Ski is correct, the useful number is 60 Hertz, the frequency of north American AC Current. Set your genny to 60Hz plus or minus 1 on a normal load.
 
"The standard in the United States is 120 volts, not 110 volts."


True but the actual measured voltage at your home can vary quite a bit, perhaps from 110 volts to 125 volts. Marina voltage is notorious for varying because of varying loads on the docks and long wiring runs. 105 volts is not uncommon at the end of a long dock.

Agreed

As a FYI, the reglatory requirement for energy delivery at the meter base is +- 5% or on a nominal 120V phase to neutral voltage 114-126 volts.

The actual voltage delivered will vary based on many factors such as line loading of primary and transmission systems, etc..., but must always fall within the 114-126 range.
 
Just checked my house with a Fluke, 122Vac. My boat gennie is set at 118. Seen many boats with gennies with sloppy voltage control range from 110 to 130. Get below 105 and time to fix something.
 
Just checked my house with a Fluke, 122Vac. My boat gennie is set at 118. Seen many boats with gennies with sloppy voltage control range from 110 to 130. Get below 105 and time to fix something.

The voltage you see at your house is set at the substation. Our local utility sets the voltage at 124.5V with a one volt dead band. Above or below and the substation transformer ratchets up or down a notch to keep the voltage within the dead band.

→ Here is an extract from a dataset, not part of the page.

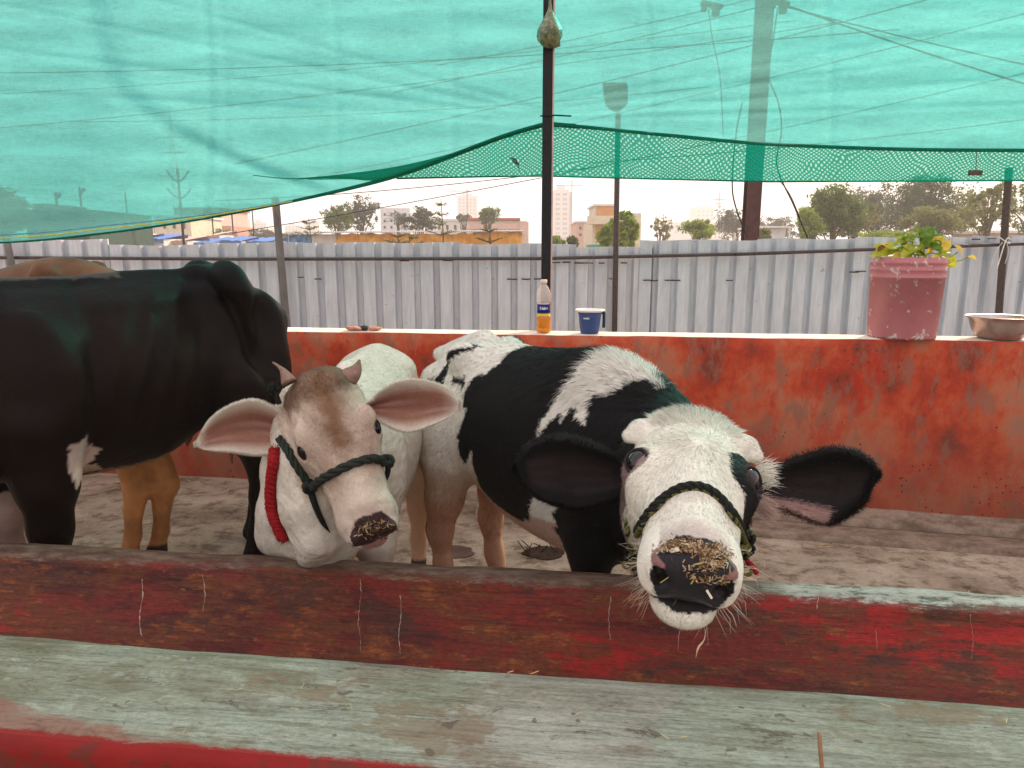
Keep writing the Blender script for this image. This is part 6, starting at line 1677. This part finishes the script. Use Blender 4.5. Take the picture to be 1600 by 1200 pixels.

People near the substation get closer to 124 volts, end of the line might be 118.
 
I always set the genny at half load for 60 Hz and then checked to make sure that they were within 62 nd 58 Hz at no load and full load levels.
Also checking the voltages as a byproduct to make sure they were within spec as well but as per Ski's first post the frequency is the key check.
 
A handy tool for verifying voltage and frequency of the generator is the "kill-a-watt" power monitor. Plug it into a receptical and monitor the gen output while you load up the gen. Compare results to your owners manual specifications.
 
When "writing" directions and making labels...

When we might have 12 volts, and 24 volts, and 120 volts and 240 volts...

It has been my habit to downgrade the AC numbers to 110 and 220, in order to defend against bad printing, part label smeared, and triggering better recognition of the system at hand.

Then we get 12/24/110/220

Avoiding miscommunication depends on eliminating those devilish similarities?